* [TASK]
Search the material below for the word "scene" and copy every line in which it occurs.

========

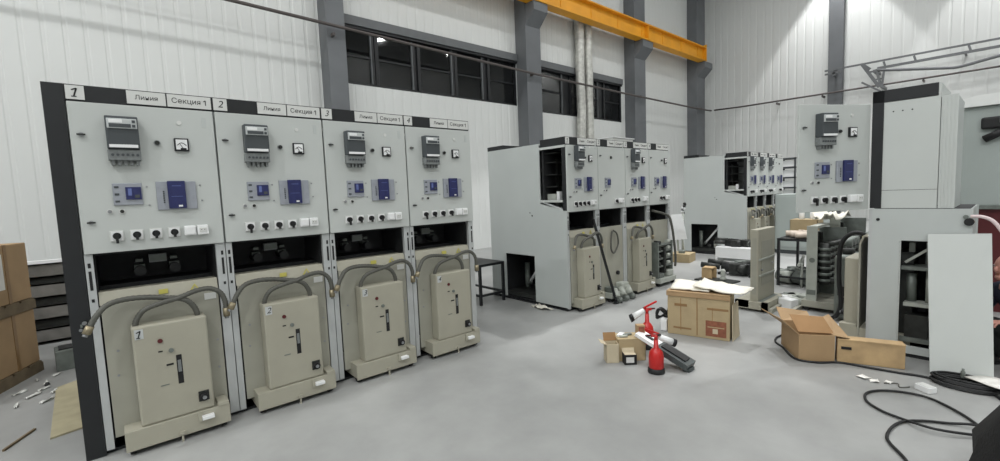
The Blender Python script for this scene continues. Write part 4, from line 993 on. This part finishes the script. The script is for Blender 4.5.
# crouching person at the right edge
def skin_fig(name, verts, edges, radii, m, parent, sub=2):
    me = bpy.data.meshes.new(name); me.from_pydata(verts, edges, []); me.update(); me.materials.append(M[m])
    o = link(name, me, parent)
    sk = o.modifiers.new('skin', 'SKIN'); sk.use_smooth_shade = True
    for i, rr in enumerate(radii): me.skin_vertices[0].data[i].radius = (rr, rr) if not isinstance(rr, tuple) else rr
    me.skin_vertices[0].data[0].use_root = True
    s = o.modifiers.new('sub', 'SUBSURF'); s.levels = sub; s.render_levels = sub
    return o
pr = thing('person', 'person in navy top crouching behind the leaning cover, mostly outside the photo', 'person', (5.5, -3.775, 0), math.radians(-45))
pr.scale = (.9, .9, .9)
# local frame: faces -x ; y is to the person's right (left side of the photo is +y)
V = [(.12, 0, .30), (.10, 0, .45), (.04, 0, .60), (-.03, 0, .72), (-.07, 0, .80),            # 0 pelvis..4 neck
     (-.03, .17, .68), (-.10, .23, .50), (-.20, .15, .47), (-.24, .13, .465),                     # 5-8 arm (+y)
     (-.03, -.17, .68), (-.10, -.23, .50), (-.20, -.15, .47), (-.24, -.13, .465),
     (.02, .13, .32), (-.20, .17, .40), (.02, .15, .10), (-.02, .15, .05), (-.15, .16, .04),    # 13-17 leg
     (.02, -.13, .32), (-.20, -.17, .40), (.02, -.15, .10), (-.02, -.15, .05), (-.15, -.16, .04)]
E = [(0, 1), (1, 2), (2, 3), (3, 4), (3, 5), (5, 6), (6, 7), (7, 8), (3, 9), (9, 10), (10, 11), (11, 12), (0, 13), (13, 14), (14, 15), (15, 16), (16, 17), (0, 18), (18, 19), (19, 20), (20, 21), (21, 22)]
Rr = [.11, .12, .13, .115, .055, .065, .052, .042, .034, .065, .052, .042, .034, .085, .068, .05, .045, .035, .085, .068, .05, .045, .035]
skin_fig('body', V, E, [q * (.6 if k in (0, 13, 14, 18, 19) else .78 if k not in (4, 8, 12) else 1) for k, q in enumerate(Rr)], 'skin', pr)
def shell(name, ids, grow, m):
    idx = {k: i for i, k in enumerate(ids)}
    skin_fig(name, [V[k] for k in ids], [(idx[a], idx[b]) for a, b in E if a in idx and b in idx], [Rr[k] + grow for k in ids], m, pr)
shell('jacket', [0, 1, 2, 3, 4, 5, 6, 7, 8, 9, 10, 11, 12], .012, 'navy')
shell('trousers', [0, 1, 13, 14, 15, 16, 18, 19, 20, 21], .02, 'trousers')
for sgn in (1, -1):
    part('shoe', pr, lambda b: b.ball((-.08, sgn * .155, .045), .06, 'rubber', (1.9, .8, .75)).box(-.19, .03, sgn * .155 - .045, sgn * .155 + .045, 0, .02, 'rubber', .008))
def head(b):
    b.ball((-.10, 0, .92), .1, 'skin', (1.02, .8, 1.2), 24)
    b.ball((-.205, 0, .905), .018, 'skin', (1.1, .8, 1.4), 10); b.ball((-.17, 0, .835), .04, 'skin', (.9, .9, .7), 12)
    for sg in (1, -1):
        b.ball((-.09, sg * .083, .915), .024, 'skin', (.7, .45, 1.2), 10); b.ball((-.188, sg * .032, .932), .012, 'white', (.6, 1, .8), 8); b.ball((-.195, sg * .032, .932), .006, 'ink', (.6, 1, 1), 6)
    b.ball((-.196, 0, .862), .02, 'redprint', (.4, 1, .25), 8)
part('head', pr, lambda b: (head(b), b.cyl((-.06, 0, .76), (-.085, 0, .87), .05, 'skin')))
part('hair', pr, lambda b: b.ball((-.075, 0, .955), .1, 'hair', (1.0, .84, 1.0), 20))
# hands resting: palm, four fingers and a thumb each
for sg in (1, -1):
    def hd(b, sg=sg):
        hx, hy, hz = -.265, sg * .125, .47
        b.ball((hx, hy, hz), .04, 'skin', (1.1, .95, .45), 12)
        for k, L in enumerate((.055, .068, .072, .06)):
            y = hy + (-.03 + .02 * k)
            b.tube([(hx - .03, y, hz + .002), (hx - .03 - L * .5, y, hz), (hx - .03 - L * .85, y, hz - .02), (hx - .03 - L * .95, y, hz - .035)], .0085, 'skin', seg=8, n=4)
        b.tube([(hx + .01, hy - sg * .03, hz), (hx - .02, hy - sg * .055, hz - .005), (hx - .045, hy - sg * .058, hz - .02)], .010, 'skin', seg=8, n=4)
    part('hand', pr, hd)

# ================================================================== LIGHT, CAMERA
def lamp(x, y, z, e, size=.45, tilt=(0, 0)):
    l = bpy.data.lights.new('high_bay', 'AREA'); l.shape = 'DISK'; l.size = size; l.energy = e; l.color = (.995, 1.0, 1.0)
    o = bpy.data.objects.new('high_bay', l); C.objects.link(o); o.location = (x, y, z); o.rotation_euler = (tilt[0], tilt[1], 0)
for x, e in ((-5, 380), (1, 120), (7, 130), (13, 130), (18, 80)):
    for y in (1.04, -3.9, -8.8):
        lamp(x, y, 11.05, e * 1.2)
def spot(x, y, z, e):
    l = bpy.data.lights.new('reflector_lamp', 'SPOT'); l.energy = e; l.spot_size = math.radians(64); l.spot_blend = .12; l.shadow_soft_size = .12; l.color = (1, 1, 1)
    o = bpy.data.objects.new('reflector_lamp', l); C.objects.link(o); o.location = (x, y, z)
for x, e in ((20.9, (1500, 1500)), (14.5, (2300, 2000)), (9.5, (2500, 1300))):
    for y, q in zip((1.04, -3.9), e): spot(x, y, 11.05, q)
w = bpy.data.worlds.new('night'); bpy.context.scene.world = w; w.use_nodes = True
w.node_tree.nodes['Background'].inputs['Color'].default_value = (.05, .055, .06, 1); w.node_tree.nodes['Background'].inputs['Strength'].default_value = .4

cam = bpy.data.cameras.new('camera'); co = bpy.data.objects.new('camera', cam); C.objects.link(co)
cam.sensor_fit = 'HORIZONTAL'; cam.sensor_width = 36; cam.lens = 443.619 * 36 / 1000
cam.clip_start = .05; cam.clip_end = 200
r_ = Vector((0.75644421, -0.65283842, -0.03992688)); u_ = Vector((0.08453159, 0.03704893, 0.99573178)); f_ = Vector((0.64857272, 0.75659062, -0.08321092))
mt = Matrix((r_, u_, -f_)).transposed().to_4x4(); mt.translation = Vector((0.18232868, -3.72503808, 1.56463715))
co.matrix_world = mt
sc = bpy.context.scene
sc.camera = co
sc.view_settings.view_transform = 'Standard'
try: sc.view_settings.look = 'None'
except Exception: pass
sc.view_settings.gamma = 1.0; sc.view_settings.use_curve_mapping = False
sc.view_settings.exposure = -0.32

========

* [OUTPUT FOR THIS EXERCISE]
The Blender Python script for this scene continues. Write part 4, from line 993 on. This part finishes the script. The script is for Blender 4.5.
w = bpy.data.worlds.new('night'); bpy.context.scene.world = w; w.use_nodes = True
sc = bpy.context.scene